Material provided:

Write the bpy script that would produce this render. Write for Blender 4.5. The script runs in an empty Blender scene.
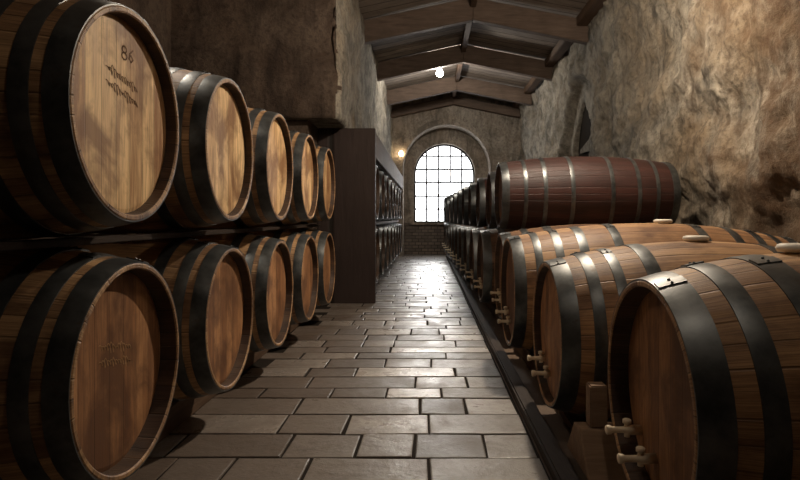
import bpy, bmesh, math, random
from mathutils import Vector, noise
PI = math.pi
H = 0.9            # eye height; z values in this file are measured from the eye level, the floor is at -0.9
C = bpy.context.scene.collection
rnd = random.Random(7)

# ------------------------------------------------------------------ node helper
class NT:
    def __init__(s, name):
        s.m = bpy.data.materials.new(name); s.m.use_nodes = True
        s.t = s.m.node_tree; s.t.nodes.clear()
        s.out = s.t.nodes.new('ShaderNodeOutputMaterial')
        s.b = s.t.nodes.new('ShaderNodeBsdfPrincipled')
        s.t.links.new(s.b.outputs[0], s.out.inputs[0])
    def n(s, typ, **kw):
        nd = s.t.nodes.new('ShaderNode' + typ)
        for k, v in kw.items(): setattr(nd, k, v)
        return nd
    def set(s, sock, v):
        if v is None: return
        if isinstance(v, bpy.types.NodeSocket): s.t.links.new(v, sock)
        else: sock.default_value = v
    def math(s, op, a, b=None, c=None, clamp=False):
        nd = s.n('Math', operation=op, use_clamp=clamp)
        s.set(nd.inputs[0], a); s.set(nd.inputs[1], b); s.set(nd.inputs[2], c)
        return nd.outputs[0]
    def mix(s, f, a, b, mode='MIX'):
        nd = s.n('Mix', data_type='RGBA', blend_type=mode)
        s.set(nd.inputs[0], f)
        s.set(nd.inputs[6], a if not isinstance(a, tuple) else (*a, 1))
        s.set(nd.inputs[7], b if not isinstance(b, tuple) else (*b, 1))
        return nd.outputs[2]
    def noise(s, vec, scale, detail=4, rough=.55, dist=0):
        nd = s.n('TexNoise'); s.set(nd.inputs['Vector'], vec)
        nd.inputs['Scale'].default_value = scale; nd.inputs['Detail'].default_value = detail
        nd.inputs['Roughness'].default_value = rough; nd.inputs['Distortion'].default_value = dist
        return nd.outputs[0]
    def ramp(s, f, a, b, lo=0, hi=1):
        nd = s.n('MapRange'); s.set(nd.inputs[0], f)
        nd.inputs[1].default_value = a; nd.inputs[2].default_value = b
        nd.inputs[3].default_value = lo; nd.inputs[4].default_value = hi
        return nd.outputs[0]
    def xyz(s, v):
        nd = s.n('SeparateXYZ'); s.set(nd.inputs[0], v); return nd.outputs
    def comb(s, x, y, z):
        nd = s.n('CombineXYZ')
        for i, v in enumerate((x, y, z)): s.set(nd.inputs[i], v)
        return nd.outputs[0]
    def white(s, v):
        nd = s.n('TexWhiteNoise', noise_dimensions='3D'); s.set(nd.inputs[0], v); return nd.outputs[0]
    def bump(s, h, strength=.5, dist=.01):
        nd = s.n('Bump'); nd.inputs['Strength'].default_value = strength
        nd.inputs['Distance'].default_value = dist; s.set(nd.inputs['Height'], h)
        s.t.links.new(nd.outputs[0], s.b.inputs['Normal'])
    def coord(s, k='Object'): return s.n('TexCoord').outputs[k]
    def rand(s): return s.n('ObjectInfo').outputs['Random']
    def fin(s, col, rough=.6, metal=0, spec=.4):
        s.set(s.b.inputs['Base Color'], col if not isinstance(col, tuple) else (*col, 1))
        s.set(s.b.inputs['Roughness'], rough); s.set(s.b.inputs['Metallic'], metal)
        s.set(s.b.inputs['Specular IOR Level'], spec)
        return s.m

def stave_mat(name, lo, hi, stain, N=30):
    t = NT(name); uv = t.xyz(t.coord('UV')); r = t.rand()
    u = t.math('MULTIPLY', uv[0], float(N)); v = uv[1]
    u = t.math('ADD', u, t.math('MULTIPLY', t.math('SINE', t.math('MULTIPLY', u, 2.1)), .22))
    idn = t.math('FLOOR', u); fr = t.math('FRACT', u)
    idr = t.white(t.comb(idn, t.math('MULTIPLY', r, 37.0), 0.0))
    g = t.noise(t.comb(t.math('MULTIPLY', u, 5.0), t.math('MULTIPLY', v, 2.2), t.math('MULTIPLY', r, 50.0)), 1.6, 6, .65, .3)
    g2 = t.noise(t.comb(t.math('MULTIPLY', u, 30.0), t.math('MULTIPLY', v, 4.0), r), 1.0, 3, .6)
    st = t.noise(t.comb(t.math('MULTIPLY', u, .5), t.math('MULTIPLY', v, 3.0), t.math('MULTIPLY', r, 20.0)), 1.3, 5, .6)
    f = t.math('ADD', t.math('MULTIPLY', idr, .42), t.math('MULTIPLY', g, .95)); f = t.ramp(f, .3, 1.0)
    col = t.mix(f, lo, hi)
    col = t.mix(t.ramp(g2, .42, .7, 0, .6), col, tuple(c * .45 for c in lo))
    col = t.mix(t.ramp(st, .47, .66, 0, .8), col, stain)
    edge = t.math('MINIMUM', fr, t.math('SUBTRACT', 1.0, fr))
    seam = t.ramp(edge, .015, .05, 1, 0)
    col = t.mix(t.math('MULTIPLY', seam, .42), col, (.03, .018, .01))
    h = t.math('SUBTRACT', t.math('MULTIPLY', g2, .5), seam)
    t.bump(h, .5, .004)
    return t.fin(col, t.ramp(g, .3, .7, .42, .66))

def head_mat(name, lo, hi, stain):
    t = NT(name); o = t.xyz(t.coord()); r = t.rand()
    u = t.math('MULTIPLY', t.math('ADD', o[1], 5.0), 13.5)
    idn = t.math('FLOOR', u); fr = t.math('FRACT', u)
    idr = t.white(t.comb(idn, t.math('MULTIPLY', r, 31.0), 1.0))
    rz = t.math('MULTIPLY', r, 40.0)
    g = t.noise(t.comb(t.math('MULTIPLY', u, 2.5), t.math('MULTIPLY', o[2], 2.0), rz), 1.6, 6, .65, .6)
    fine = t.noise(t.comb(t.math('MULTIPLY', u, 9.0), t.math('MULTIPLY', o[2], 5.0), rz), 1.5, 4, .6)
    bl = t.noise(t.comb(t.math('MULTIPLY', o[1], 5.0), t.math('MULTIPLY', o[2], 4.0), rz), 1.0, 5, .6, .4)
    f = t.ramp(t.math('ADD', t.math('MULTIPLY', idr, .38), t.math('MULTIPLY', g, 1.0)), .42, .98)
    col = t.mix(f, lo, hi)
    col = t.mix(t.ramp(fine, .5, .72, 0, .55), col, tuple(c * .5 for c in lo))
    col = t.mix(t.ramp(bl, .46, .62, 0, .8), col, stain)
    b2 = t.noise(t.comb(t.math('MULTIPLY', o[1], 9.0), t.math('MULTIPLY', o[2], 2.5), rz), 1.3, 7, .7, .8)
    col = t.mix(t.ramp(b2, .5, .66, 0, .6), col, stain)
    edge = t.math('MINIMUM', fr, t.math('SUBTRACT', 1.0, fr))
    seam = t.ramp(edge, .006, .025, 1, 0)
    col = t.mix(t.math('MULTIPLY', seam, .5), col, (.03, .015, .007))
    t.bump(t.math('SUBTRACT', t.math('MULTIPLY', fine, .4), seam), .35, .003)
    return t.fin(col, t.ramp(g, .3, .7, .5, .7))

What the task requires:
Reproduce the whole listing exactly, but not the images in it.

Result for this exercise:
Write the bpy script that would produce this render. Write for Blender 4.5. The script runs in an empty Blender scene.
import bpy, bmesh, math, random
from mathutils import Vector, noise
PI = math.pi
H = 0.9            # eye height; z values in this file are measured from the eye level, the floor is at -0.9
C = bpy.context.scene.collection
rnd = random.Random(7)

# ------------------------------------------------------------------ node helper
class NT:
    def __init__(s, name):
        s.m = bpy.data.materials.new(name); s.m.use_nodes = True
        s.t = s.m.node_tree; s.t.nodes.clear()
        s.out = s.t.nodes.new('ShaderNodeOutputMaterial')
        s.b = s.t.nodes.new('ShaderNodeBsdfPrincipled')
        s.t.links.new(s.b.outputs[0], s.out.inputs[0])
    def n(s, typ, **kw):
        nd = s.t.nodes.new('ShaderNode' + typ)
        for k, v in kw.items(): setattr(nd, k, v)
        return nd
    def set(s, sock, v):
        if v is None: return
        if isinstance(v, bpy.types.NodeSocket): s.t.links.new(v, sock)
        else: sock.default_value = v
    def math(s, op, a, b=None, c=None, clamp=False):
        nd = s.n('Math', operation=op, use_clamp=clamp)
        s.set(nd.inputs[0], a); s.set(nd.inputs[1], b); s.set(nd.inputs[2], c)
        return nd.outputs[0]
    def mix(s, f, a, b, mode='MIX'):
        nd = s.n('Mix', data_type='RGBA', blend_type=mode)
        s.set(nd.inputs[0], f)
        s.set(nd.inputs[6], a if not isinstance(a, tuple) else (*a, 1))
        s.set(nd.inputs[7], b if not isinstance(b, tuple) else (*b, 1))
        return nd.outputs[2]
    def noise(s, vec, scale, detail=4, rough=.55, dist=0):
        nd = s.n('TexNoise'); s.set(nd.inputs['Vector'], vec)
        nd.inputs['Scale'].default_value = scale; nd.inputs['Detail'].default_value = detail
        nd.inputs['Roughness'].default_value = rough; nd.inputs['Distortion'].default_value = dist
        return nd.outputs[0]
    def ramp(s, f, a, b, lo=0, hi=1):
        nd = s.n('MapRange'); s.set(nd.inputs[0], f)
        nd.inputs[1].default_value = a; nd.inputs[2].default_value = b
        nd.inputs[3].default_value = lo; nd.inputs[4].default_value = hi
        return nd.outputs[0]
    def xyz(s, v):
        nd = s.n('SeparateXYZ'); s.set(nd.inputs[0], v); return nd.outputs
    def comb(s, x, y, z):
        nd = s.n('CombineXYZ')
        for i, v in enumerate((x, y, z)): s.set(nd.inputs[i], v)
        return nd.outputs[0]
    def white(s, v):
        nd = s.n('TexWhiteNoise', noise_dimensions='3D'); s.set(nd.inputs[0], v); return nd.outputs[0]
    def bump(s, h, strength=.5, dist=.01):
        nd = s.n('Bump'); nd.inputs['Strength'].default_value = strength
        nd.inputs['Distance'].default_value = dist; s.set(nd.inputs['Height'], h)
        s.t.links.new(nd.outputs[0], s.b.inputs['Normal'])
    def coord(s, k='Object'): return s.n('TexCoord').outputs[k]
    def rand(s): return s.n('ObjectInfo').outputs['Random']
    def fin(s, col, rough=.6, metal=0, spec=.4):
        s.set(s.b.inputs['Base Color'], col if not isinstance(col, tuple) else (*col, 1))
        s.set(s.b.inputs['Roughness'], rough); s.set(s.b.inputs['Metallic'], metal)
        s.set(s.b.inputs['Specular IOR Level'], spec)
        return s.m

def stave_mat(name, lo, hi, stain, N=30):
    t = NT(name); uv = t.xyz(t.coord('UV')); r = t.rand()
    u = t.math('MULTIPLY', uv[0], float(N)); v = uv[1]
    u = t.math('ADD', u, t.math('MULTIPLY', t.math('SINE', t.math('MULTIPLY', u, 2.1)), .22))
    idn = t.math('FLOOR', u); fr = t.math('FRACT', u)
    idr = t.white(t.comb(idn, t.math('MULTIPLY', r, 37.0), 0.0))
    g = t.noise(t.comb(t.math('MULTIPLY', u, 5.0), t.math('MULTIPLY', v, 2.2), t.math('MULTIPLY', r, 50.0)), 1.6, 6, .65, .3)
    g2 = t.noise(t.comb(t.math('MULTIPLY', u, 30.0), t.math('MULTIPLY', v, 4.0), r), 1.0, 3, .6)
    st = t.noise(t.comb(t.math('MULTIPLY', u, .5), t.math('MULTIPLY', v, 3.0), t.math('MULTIPLY', r, 20.0)), 1.3, 5, .6)
    f = t.math('ADD', t.math('MULTIPLY', idr, .42), t.math('MULTIPLY', g, .95)); f = t.ramp(f, .3, 1.0)
    col = t.mix(f, lo, hi)
    col = t.mix(t.ramp(g2, .42, .7, 0, .6), col, tuple(c * .45 for c in lo))
    col = t.mix(t.ramp(st, .47, .66, 0, .8), col, stain)
    edge = t.math('MINIMUM', fr, t.math('SUBTRACT', 1.0, fr))
    seam = t.ramp(edge, .015, .05, 1, 0)
    col = t.mix(t.math('MULTIPLY', seam, .42), col, (.03, .018, .01))
    h = t.math('SUBTRACT', t.math('MULTIPLY', g2, .5), seam)
    t.bump(h, .5, .004)
    return t.fin(col, t.ramp(g, .3, .7, .42, .66))

def head_mat(name, lo, hi, stain):
    t = NT(name); o = t.xyz(t.coord()); r = t.rand()
    u = t.math('MULTIPLY', t.math('ADD', o[1], 5.0), 13.5)
    idn = t.math('FLOOR', u); fr = t.math('FRACT', u)
    idr = t.white(t.comb(idn, t.math('MULTIPLY', r, 31.0), 1.0))
    rz = t.math('MULTIPLY', r, 40.0)
    g = t.noise(t.comb(t.math('MULTIPLY', u, 2.5), t.math('MULTIPLY', o[2], 2.0), rz), 1.6, 6, .65, .6)
    fine = t.noise(t.comb(t.math('MULTIPLY', u, 9.0), t.math('MULTIPLY', o[2], 5.0), rz), 1.5, 4, .6)
    bl = t.noise(t.comb(t.math('MULTIPLY', o[1], 5.0), t.math('MULTIPLY', o[2], 4.0), rz), 1.0, 5, .6, .4)
    f = t.ramp(t.math('ADD', t.math('MULTIPLY', idr, .38), t.math('MULTIPLY', g, 1.0)), .42, .98)
    col = t.mix(f, lo, hi)
    col = t.mix(t.ramp(fine, .5, .72, 0, .55), col, tuple(c * .5 for c in lo))
    col = t.mix(t.ramp(bl, .46, .62, 0, .8), col, stain)
    b2 = t.noise(t.comb(t.math('MULTIPLY', o[1], 9.0), t.math('MULTIPLY', o[2], 2.5), rz), 1.3, 7, .7, .8)
    col = t.mix(t.ramp(b2, .5, .66, 0, .6), col, stain)
    edge = t.math('MINIMUM', fr, t.math('SUBTRACT', 1.0, fr))
    seam = t.ramp(edge, .006, .025, 1, 0)
    col = t.mix(t.math('MULTIPLY', seam, .5), col, (.03, .015, .007))
    t.bump(t.math('SUBTRACT', t.math('MULTIPLY', fine, .4), seam), .35, .003)
    return t.fin(col, t.ramp(g, .3, .7, .5, .7))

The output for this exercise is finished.